Dataset extract
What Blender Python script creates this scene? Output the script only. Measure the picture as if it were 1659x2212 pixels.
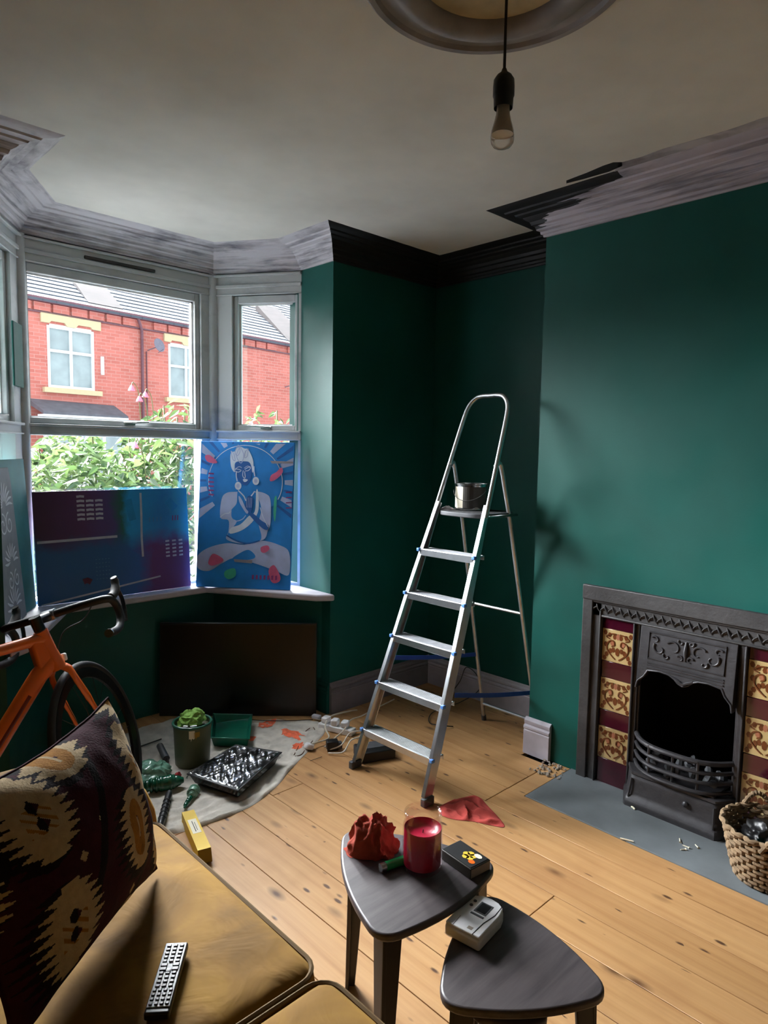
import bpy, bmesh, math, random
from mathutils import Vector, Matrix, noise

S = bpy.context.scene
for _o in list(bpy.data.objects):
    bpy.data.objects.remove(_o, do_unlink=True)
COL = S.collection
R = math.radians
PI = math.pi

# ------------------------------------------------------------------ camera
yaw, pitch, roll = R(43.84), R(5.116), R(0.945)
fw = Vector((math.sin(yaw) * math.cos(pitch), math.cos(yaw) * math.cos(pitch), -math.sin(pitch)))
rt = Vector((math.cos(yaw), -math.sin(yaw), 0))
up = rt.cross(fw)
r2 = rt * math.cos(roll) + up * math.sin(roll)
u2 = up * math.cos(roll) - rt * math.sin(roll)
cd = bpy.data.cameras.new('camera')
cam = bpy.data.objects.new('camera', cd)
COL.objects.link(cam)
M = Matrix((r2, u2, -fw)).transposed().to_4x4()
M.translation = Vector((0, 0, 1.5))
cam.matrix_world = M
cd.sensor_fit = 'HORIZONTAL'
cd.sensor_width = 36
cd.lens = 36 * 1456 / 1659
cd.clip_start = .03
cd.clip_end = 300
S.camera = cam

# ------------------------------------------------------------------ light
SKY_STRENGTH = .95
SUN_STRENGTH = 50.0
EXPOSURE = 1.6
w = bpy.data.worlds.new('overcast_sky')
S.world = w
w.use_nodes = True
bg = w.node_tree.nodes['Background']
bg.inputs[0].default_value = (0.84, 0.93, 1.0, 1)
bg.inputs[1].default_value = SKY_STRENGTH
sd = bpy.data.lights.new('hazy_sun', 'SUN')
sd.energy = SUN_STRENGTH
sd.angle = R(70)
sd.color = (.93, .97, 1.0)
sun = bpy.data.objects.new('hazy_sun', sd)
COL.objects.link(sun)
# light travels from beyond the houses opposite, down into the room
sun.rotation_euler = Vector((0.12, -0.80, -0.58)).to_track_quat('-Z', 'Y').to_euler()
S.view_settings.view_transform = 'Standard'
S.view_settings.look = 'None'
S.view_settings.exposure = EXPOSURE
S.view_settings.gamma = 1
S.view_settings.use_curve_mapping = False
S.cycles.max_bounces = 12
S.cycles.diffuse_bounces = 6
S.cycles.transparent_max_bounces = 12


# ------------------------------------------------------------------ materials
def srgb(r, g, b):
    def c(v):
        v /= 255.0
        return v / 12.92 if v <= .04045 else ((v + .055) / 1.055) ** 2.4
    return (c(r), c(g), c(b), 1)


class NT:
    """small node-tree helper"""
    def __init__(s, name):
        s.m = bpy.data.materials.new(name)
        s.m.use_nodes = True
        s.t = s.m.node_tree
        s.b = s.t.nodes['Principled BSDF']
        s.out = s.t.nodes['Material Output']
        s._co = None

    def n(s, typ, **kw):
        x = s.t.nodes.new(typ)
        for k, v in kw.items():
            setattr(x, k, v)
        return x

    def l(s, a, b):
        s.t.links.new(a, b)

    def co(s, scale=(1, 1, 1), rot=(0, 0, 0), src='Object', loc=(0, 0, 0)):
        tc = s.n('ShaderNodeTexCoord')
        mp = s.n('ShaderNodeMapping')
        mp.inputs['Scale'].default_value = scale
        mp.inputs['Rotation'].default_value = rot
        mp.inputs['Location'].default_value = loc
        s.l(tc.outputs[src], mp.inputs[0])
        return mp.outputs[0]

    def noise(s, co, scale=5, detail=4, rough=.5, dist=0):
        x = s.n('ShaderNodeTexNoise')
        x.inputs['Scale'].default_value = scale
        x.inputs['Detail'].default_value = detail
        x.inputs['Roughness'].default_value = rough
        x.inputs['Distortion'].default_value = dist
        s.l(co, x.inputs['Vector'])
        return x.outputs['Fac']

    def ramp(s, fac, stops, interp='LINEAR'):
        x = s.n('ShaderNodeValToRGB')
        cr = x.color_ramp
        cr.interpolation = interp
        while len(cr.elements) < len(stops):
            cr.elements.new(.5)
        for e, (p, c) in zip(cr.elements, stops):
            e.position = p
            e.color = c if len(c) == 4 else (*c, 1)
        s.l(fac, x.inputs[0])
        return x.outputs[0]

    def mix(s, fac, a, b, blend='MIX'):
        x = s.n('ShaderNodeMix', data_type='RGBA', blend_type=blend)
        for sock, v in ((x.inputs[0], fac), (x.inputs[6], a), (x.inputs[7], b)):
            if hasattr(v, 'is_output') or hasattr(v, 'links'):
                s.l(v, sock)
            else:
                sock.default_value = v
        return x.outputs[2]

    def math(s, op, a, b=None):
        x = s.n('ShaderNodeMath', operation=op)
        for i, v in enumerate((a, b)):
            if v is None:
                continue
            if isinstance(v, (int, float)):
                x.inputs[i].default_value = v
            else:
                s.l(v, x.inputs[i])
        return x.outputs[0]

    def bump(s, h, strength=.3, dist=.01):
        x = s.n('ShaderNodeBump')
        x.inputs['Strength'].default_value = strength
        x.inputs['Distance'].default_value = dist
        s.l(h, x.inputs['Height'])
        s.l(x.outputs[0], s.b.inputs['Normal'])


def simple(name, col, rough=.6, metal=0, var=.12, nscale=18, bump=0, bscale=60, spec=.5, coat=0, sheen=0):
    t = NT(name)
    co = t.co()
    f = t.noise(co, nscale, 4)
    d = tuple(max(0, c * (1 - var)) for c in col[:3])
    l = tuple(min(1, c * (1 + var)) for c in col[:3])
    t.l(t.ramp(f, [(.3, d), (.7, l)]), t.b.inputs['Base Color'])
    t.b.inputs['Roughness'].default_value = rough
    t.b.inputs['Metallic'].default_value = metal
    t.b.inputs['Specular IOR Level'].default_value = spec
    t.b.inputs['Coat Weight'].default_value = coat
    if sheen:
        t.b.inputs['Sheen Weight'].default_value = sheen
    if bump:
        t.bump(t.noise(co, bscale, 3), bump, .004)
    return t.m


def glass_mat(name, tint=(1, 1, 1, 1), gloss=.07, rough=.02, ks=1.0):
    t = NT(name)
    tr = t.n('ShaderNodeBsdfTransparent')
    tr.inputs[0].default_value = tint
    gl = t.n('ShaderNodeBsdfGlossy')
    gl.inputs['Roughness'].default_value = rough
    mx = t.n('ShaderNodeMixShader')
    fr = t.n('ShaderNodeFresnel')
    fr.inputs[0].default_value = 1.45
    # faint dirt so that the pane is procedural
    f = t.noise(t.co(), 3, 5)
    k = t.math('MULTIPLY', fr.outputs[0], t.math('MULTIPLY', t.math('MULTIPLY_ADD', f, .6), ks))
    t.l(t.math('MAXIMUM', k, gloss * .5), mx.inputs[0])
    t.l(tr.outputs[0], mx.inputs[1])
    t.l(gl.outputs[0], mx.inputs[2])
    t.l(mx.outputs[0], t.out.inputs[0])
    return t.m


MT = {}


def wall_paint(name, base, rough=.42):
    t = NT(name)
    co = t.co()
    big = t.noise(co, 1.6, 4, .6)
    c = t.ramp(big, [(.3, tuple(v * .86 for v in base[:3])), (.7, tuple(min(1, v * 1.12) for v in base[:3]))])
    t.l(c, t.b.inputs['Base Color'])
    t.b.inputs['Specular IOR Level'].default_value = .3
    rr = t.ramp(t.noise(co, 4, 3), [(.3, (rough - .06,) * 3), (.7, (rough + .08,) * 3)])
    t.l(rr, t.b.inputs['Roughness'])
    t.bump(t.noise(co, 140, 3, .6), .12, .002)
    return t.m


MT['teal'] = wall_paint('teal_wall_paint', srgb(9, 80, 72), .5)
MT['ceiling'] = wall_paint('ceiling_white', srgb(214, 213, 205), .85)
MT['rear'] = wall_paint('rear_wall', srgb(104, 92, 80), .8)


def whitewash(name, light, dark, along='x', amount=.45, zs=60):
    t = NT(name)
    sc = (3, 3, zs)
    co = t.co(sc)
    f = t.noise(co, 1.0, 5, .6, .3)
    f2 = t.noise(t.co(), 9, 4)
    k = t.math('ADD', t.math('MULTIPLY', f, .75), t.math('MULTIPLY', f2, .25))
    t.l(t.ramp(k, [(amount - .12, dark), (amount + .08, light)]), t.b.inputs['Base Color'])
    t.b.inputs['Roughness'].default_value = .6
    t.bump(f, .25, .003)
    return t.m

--

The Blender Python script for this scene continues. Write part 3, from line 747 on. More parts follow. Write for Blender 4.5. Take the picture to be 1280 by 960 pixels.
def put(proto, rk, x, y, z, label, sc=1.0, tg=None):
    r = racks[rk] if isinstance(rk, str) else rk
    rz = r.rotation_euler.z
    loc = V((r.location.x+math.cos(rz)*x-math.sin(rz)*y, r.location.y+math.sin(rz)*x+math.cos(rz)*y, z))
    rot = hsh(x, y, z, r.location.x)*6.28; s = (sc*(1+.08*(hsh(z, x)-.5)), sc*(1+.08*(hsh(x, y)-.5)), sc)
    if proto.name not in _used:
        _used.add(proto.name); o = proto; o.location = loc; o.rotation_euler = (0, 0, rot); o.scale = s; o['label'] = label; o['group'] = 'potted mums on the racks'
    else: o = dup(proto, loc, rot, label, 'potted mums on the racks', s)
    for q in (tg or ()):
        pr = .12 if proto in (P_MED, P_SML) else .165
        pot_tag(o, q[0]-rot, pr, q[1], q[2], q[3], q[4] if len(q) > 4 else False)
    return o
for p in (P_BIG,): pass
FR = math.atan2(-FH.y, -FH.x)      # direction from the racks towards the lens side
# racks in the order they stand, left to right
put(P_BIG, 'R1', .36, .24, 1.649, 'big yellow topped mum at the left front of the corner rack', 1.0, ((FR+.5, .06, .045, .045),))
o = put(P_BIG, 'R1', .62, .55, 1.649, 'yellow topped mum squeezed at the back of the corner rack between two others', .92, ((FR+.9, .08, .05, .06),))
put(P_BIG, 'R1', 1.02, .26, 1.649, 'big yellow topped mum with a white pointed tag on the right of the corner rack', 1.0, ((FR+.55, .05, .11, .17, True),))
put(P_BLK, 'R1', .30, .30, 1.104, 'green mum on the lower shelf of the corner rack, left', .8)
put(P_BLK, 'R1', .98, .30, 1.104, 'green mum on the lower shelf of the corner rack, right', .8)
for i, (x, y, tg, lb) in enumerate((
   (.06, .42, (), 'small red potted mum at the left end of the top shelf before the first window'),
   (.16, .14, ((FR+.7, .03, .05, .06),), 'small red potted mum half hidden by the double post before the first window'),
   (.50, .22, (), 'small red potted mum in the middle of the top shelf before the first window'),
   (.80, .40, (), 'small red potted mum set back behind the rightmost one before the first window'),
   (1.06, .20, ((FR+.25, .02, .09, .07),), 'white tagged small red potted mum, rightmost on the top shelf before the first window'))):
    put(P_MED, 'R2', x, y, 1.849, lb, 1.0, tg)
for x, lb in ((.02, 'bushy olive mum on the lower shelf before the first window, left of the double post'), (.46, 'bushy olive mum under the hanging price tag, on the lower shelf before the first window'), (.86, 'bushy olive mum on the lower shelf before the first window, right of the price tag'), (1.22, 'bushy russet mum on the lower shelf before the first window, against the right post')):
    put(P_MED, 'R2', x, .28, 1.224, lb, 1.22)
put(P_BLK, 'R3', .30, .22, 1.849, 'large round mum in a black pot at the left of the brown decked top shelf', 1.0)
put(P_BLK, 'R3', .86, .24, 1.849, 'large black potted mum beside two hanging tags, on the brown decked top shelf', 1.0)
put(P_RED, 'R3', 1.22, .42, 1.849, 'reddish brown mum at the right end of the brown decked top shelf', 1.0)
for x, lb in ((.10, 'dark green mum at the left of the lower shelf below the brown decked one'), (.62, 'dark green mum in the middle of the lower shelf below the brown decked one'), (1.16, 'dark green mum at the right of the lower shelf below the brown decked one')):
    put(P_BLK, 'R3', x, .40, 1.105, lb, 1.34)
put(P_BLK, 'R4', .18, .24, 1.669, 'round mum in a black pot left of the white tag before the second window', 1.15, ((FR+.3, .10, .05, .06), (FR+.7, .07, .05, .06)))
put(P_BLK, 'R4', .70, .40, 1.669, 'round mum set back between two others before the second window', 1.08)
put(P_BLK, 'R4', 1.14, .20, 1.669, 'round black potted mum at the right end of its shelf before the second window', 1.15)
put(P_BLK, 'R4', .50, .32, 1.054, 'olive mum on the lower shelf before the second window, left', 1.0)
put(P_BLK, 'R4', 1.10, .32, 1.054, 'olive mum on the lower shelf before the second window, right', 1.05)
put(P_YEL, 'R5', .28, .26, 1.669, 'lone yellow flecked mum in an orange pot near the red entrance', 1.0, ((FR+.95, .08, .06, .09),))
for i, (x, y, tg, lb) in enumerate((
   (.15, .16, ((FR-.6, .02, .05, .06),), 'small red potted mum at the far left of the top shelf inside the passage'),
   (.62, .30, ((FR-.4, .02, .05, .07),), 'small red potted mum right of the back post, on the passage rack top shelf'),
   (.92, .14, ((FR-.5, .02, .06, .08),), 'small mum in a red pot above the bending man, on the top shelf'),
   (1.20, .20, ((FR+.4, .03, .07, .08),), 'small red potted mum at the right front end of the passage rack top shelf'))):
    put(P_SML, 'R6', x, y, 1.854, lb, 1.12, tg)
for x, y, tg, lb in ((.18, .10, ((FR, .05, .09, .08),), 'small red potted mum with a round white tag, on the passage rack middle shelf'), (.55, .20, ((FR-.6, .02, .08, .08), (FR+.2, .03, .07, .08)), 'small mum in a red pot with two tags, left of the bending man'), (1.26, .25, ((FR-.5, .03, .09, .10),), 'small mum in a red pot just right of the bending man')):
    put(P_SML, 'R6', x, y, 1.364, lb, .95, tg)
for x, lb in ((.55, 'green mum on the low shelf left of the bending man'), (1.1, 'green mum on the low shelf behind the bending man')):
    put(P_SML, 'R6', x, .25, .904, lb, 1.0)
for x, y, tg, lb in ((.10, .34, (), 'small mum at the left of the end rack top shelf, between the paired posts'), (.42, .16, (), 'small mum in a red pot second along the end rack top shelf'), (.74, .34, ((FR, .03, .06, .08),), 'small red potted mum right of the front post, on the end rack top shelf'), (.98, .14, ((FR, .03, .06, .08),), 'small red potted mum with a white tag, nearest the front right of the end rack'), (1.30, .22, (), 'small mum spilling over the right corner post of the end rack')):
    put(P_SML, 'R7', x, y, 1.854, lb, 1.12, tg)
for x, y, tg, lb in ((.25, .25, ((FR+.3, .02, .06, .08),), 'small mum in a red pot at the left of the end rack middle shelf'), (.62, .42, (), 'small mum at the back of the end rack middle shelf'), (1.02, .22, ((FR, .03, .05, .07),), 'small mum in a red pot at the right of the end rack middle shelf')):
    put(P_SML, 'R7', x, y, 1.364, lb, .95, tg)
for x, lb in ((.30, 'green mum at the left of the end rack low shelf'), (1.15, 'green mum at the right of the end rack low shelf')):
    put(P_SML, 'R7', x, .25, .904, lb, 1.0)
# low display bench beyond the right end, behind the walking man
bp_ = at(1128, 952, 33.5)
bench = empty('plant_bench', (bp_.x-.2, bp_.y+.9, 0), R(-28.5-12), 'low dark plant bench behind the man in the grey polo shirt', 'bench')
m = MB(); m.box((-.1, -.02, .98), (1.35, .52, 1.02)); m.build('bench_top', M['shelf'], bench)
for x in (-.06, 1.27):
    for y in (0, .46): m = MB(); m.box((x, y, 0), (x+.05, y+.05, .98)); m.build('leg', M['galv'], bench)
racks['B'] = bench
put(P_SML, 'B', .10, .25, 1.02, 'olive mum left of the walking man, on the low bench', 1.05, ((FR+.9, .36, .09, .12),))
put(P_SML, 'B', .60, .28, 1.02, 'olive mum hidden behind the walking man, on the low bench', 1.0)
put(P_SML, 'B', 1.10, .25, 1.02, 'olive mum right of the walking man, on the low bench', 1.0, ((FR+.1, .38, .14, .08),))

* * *

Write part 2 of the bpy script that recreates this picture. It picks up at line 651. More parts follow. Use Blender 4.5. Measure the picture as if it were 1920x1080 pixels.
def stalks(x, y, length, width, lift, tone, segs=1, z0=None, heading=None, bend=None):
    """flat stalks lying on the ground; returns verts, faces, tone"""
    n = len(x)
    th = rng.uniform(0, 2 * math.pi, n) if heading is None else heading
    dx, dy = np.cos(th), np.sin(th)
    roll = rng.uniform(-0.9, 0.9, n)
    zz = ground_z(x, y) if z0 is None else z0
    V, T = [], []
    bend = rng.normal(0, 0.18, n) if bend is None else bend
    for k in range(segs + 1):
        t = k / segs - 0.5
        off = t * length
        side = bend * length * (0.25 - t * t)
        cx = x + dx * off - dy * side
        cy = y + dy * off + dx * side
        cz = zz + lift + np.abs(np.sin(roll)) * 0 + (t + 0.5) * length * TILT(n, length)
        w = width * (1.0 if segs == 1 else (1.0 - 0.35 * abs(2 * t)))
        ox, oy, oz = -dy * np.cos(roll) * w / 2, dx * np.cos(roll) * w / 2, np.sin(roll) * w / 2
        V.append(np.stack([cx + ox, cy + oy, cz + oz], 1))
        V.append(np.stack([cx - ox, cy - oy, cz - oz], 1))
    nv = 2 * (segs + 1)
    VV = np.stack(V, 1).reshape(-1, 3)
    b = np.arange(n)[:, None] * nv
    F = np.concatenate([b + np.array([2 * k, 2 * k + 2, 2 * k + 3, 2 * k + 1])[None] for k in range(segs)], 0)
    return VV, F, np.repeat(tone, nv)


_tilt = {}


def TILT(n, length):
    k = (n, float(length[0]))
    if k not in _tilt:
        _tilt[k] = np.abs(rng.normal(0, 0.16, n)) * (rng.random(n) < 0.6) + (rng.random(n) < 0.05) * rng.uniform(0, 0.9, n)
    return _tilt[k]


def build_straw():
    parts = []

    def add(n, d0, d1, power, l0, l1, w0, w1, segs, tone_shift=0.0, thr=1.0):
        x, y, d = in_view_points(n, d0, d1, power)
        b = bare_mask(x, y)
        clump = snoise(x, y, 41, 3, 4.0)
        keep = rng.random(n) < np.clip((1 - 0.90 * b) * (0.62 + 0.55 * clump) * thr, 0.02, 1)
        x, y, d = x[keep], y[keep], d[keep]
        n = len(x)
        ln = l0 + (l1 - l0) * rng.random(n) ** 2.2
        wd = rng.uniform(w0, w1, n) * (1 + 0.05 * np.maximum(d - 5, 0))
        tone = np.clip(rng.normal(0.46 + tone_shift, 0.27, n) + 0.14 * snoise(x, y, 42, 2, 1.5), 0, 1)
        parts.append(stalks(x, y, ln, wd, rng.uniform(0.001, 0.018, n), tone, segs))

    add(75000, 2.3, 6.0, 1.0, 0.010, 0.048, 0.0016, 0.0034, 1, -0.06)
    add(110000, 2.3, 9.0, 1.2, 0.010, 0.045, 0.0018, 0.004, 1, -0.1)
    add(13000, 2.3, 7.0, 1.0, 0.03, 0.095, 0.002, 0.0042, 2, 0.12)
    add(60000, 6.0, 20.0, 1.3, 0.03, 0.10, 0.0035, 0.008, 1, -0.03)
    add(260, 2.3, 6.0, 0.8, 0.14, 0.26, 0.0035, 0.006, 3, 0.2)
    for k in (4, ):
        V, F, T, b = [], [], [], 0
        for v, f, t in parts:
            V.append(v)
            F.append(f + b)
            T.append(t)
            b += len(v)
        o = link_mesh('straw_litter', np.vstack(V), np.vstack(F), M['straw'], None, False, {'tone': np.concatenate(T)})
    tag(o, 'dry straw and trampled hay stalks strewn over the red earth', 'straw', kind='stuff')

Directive
Leave the pictures out, then copy word for word only the lines from the one containing "What Blender Python" through the one containing "S.camera = cam", both included.

Response
What Blender Python script creates this scene? Output the script only. Measure the picture as if it were 1659x2212 pixels.
import bpy, bmesh, math, random
from mathutils import Vector, Matrix, noise

S = bpy.context.scene
for _o in list(bpy.data.objects):
    bpy.data.objects.remove(_o, do_unlink=True)
COL = S.collection
R = math.radians
PI = math.pi

# ------------------------------------------------------------------ camera
yaw, pitch, roll = R(43.84), R(5.116), R(0.945)
fw = Vector((math.sin(yaw) * math.cos(pitch), math.cos(yaw) * math.cos(pitch), -math.sin(pitch)))
rt = Vector((math.cos(yaw), -math.sin(yaw), 0))
up = rt.cross(fw)
r2 = rt * math.cos(roll) + up * math.sin(roll)
u2 = up * math.cos(roll) - rt * math.sin(roll)
cd = bpy.data.cameras.new('camera')
cam = bpy.data.objects.new('camera', cd)
COL.objects.link(cam)
M = Matrix((r2, u2, -fw)).transposed().to_4x4()
M.translation = Vector((0, 0, 1.5))
cam.matrix_world = M
cd.sensor_fit = 'HORIZONTAL'
cd.sensor_width = 36
cd.lens = 36 * 1456 / 1659
cd.clip_start = .03
cd.clip_end = 300
S.camera = cam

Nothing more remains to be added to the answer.